## [Task to complete]
Omit the pictures and output every entry below exactly as written.

───

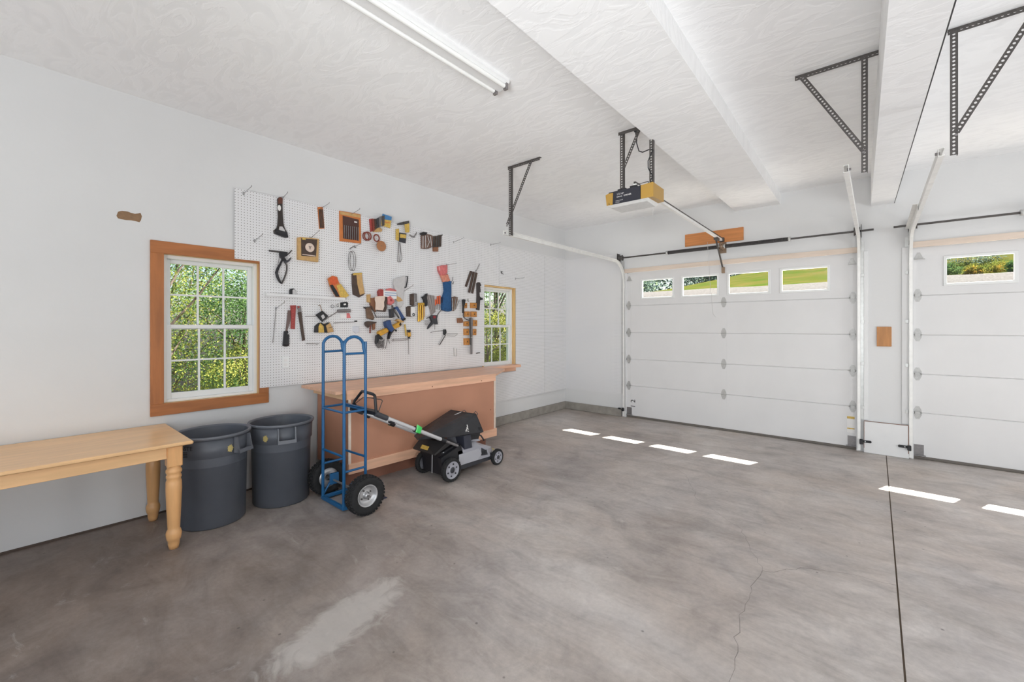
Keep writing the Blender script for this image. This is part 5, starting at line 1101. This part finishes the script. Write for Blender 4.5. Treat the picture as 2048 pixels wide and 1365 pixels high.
sl(t, 'package', P, orangecard_m, .028, .018, .003); sl(t, 'lower_card', [(-4.629,2.002),(-4.583,2.027),(-4.525,1.954),(-4.484,1.901),(-4.525,1.877),(-4.589,1.884)], yellow_m, .046, .003, .001); sl(t, 'orange_top', [(-4.713,2.071),(-4.674,2.101),(-4.629,2.095),(-4.606,2.037),(-4.652,2.006),(-4.696,2.008)], orange_m, .046, .003, .001); sl(t, 'black_strip', [(-4.704,2.002),(-4.674,2.010),(-4.629,1.948),(-4.595,1.884),(-4.635,1.882),(-4.674,1.939)], black_m, .046, .004, .001)
P = [(-4.431,2.151),(-4.411,2.165),(-4.315,2.179),(-4.302,2.067),(-4.275,1.938),(-4.291,1.921),(-4.343,1.892),(-4.418,1.921),(-4.429,2.041)]
t = root_at('brown_package', 'brown and tan blister package hanging under the wire loop', 'package', P)
sl(t, 'package', P, brown_m, 0, .02, .004); sl(t, 'tan_face', [(-4.384,2.165),(-4.317,2.175),(-4.304,2.067),(-4.280,1.942),(-4.339,1.918),(-4.371,2.045)], tan_m, .02, .004, .001); sl(t, 'yellow_header', [(-4.424,2.153),(-4.411,2.163),(-4.315,2.177),(-4.313,2.159),(-4.420,2.136)], yellow_m, .02, .006, .001)
t = root_at('wire_loop', 'coiled loop of thin dark cable hanging under the orange-framed chisel set', 'cable', [(-4.438,2.304)])
for c_, ry, rz in (([(-4.451,2.294)][0], .034, .108), ([(-4.429,2.297)][0], .036, .112)): ring(t, 'loop', c_, ry, rz, dark_m, .0026, .03, 22)
line(t, 'tie', [(-4.473,2.423),(-4.429,2.460),(-4.393,2.451)], dark_m, .004, .034)

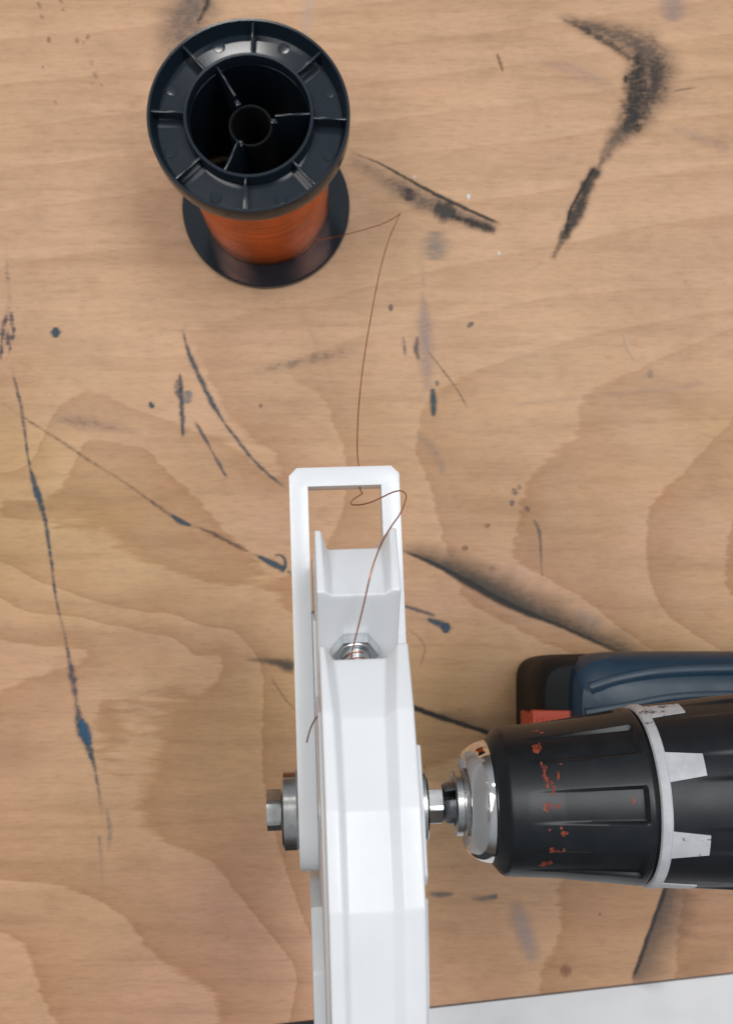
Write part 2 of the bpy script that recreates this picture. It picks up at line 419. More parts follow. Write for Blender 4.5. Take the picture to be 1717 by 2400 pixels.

───

## [The output]
Keep writing the Blender script for this image. This is part 5, starting at line 1101. This part finishes the script. Write for Blender 4.5. Treat the picture as 2048 pixels wide and 1365 pixels high.
sl(t, 'package', P, orangecard_m, .028, .018, .003); sl(t, 'lower_card', [(-4.629,2.002),(-4.583,2.027),(-4.525,1.954),(-4.484,1.901),(-4.525,1.877),(-4.589,1.884)], yellow_m, .046, .003, .001); sl(t, 'orange_top', [(-4.713,2.071),(-4.674,2.101),(-4.629,2.095),(-4.606,2.037),(-4.652,2.006),(-4.696,2.008)], orange_m, .046, .003, .001); sl(t, 'black_strip', [(-4.704,2.002),(-4.674,2.010),(-4.629,1.948),(-4.595,1.884),(-4.635,1.882),(-4.674,1.939)], black_m, .046, .004, .001)
P = [(-4.431,2.151),(-4.411,2.165),(-4.315,2.179),(-4.302,2.067),(-4.275,1.938),(-4.291,1.921),(-4.343,1.892),(-4.418,1.921),(-4.429,2.041)]
t = root_at('brown_package', 'brown and tan blister package hanging under the wire loop', 'package', P)
sl(t, 'package', P, brown_m, 0, .02, .004); sl(t, 'tan_face', [(-4.384,2.165),(-4.317,2.175),(-4.304,2.067),(-4.280,1.942),(-4.339,1.918),(-4.371,2.045)], tan_m, .02, .004, .001); sl(t, 'yellow_header', [(-4.424,2.153),(-4.411,2.163),(-4.315,2.177),(-4.313,2.159),(-4.420,2.136)], yellow_m, .02, .006, .001)
t = root_at('wire_loop', 'coiled loop of thin dark cable hanging under the orange-framed chisel set', 'cable', [(-4.438,2.304)])
for c_, ry, rz in (([(-4.451,2.294)][0], .034, .108), ([(-4.429,2.297)][0], .036, .112)): ring(t, 'loop', c_, ry, rz, dark_m, .0026, .03, 22)
line(t, 'tie', [(-4.473,2.423),(-4.429,2.460),(-4.393,2.451)], dark_m, .004, .034)

Write part 2 of the bpy script that recreates this picture. It picks up at line 419. More parts follow. Write for Blender 4.5. Take the picture to be 1717 by 2400 pixels.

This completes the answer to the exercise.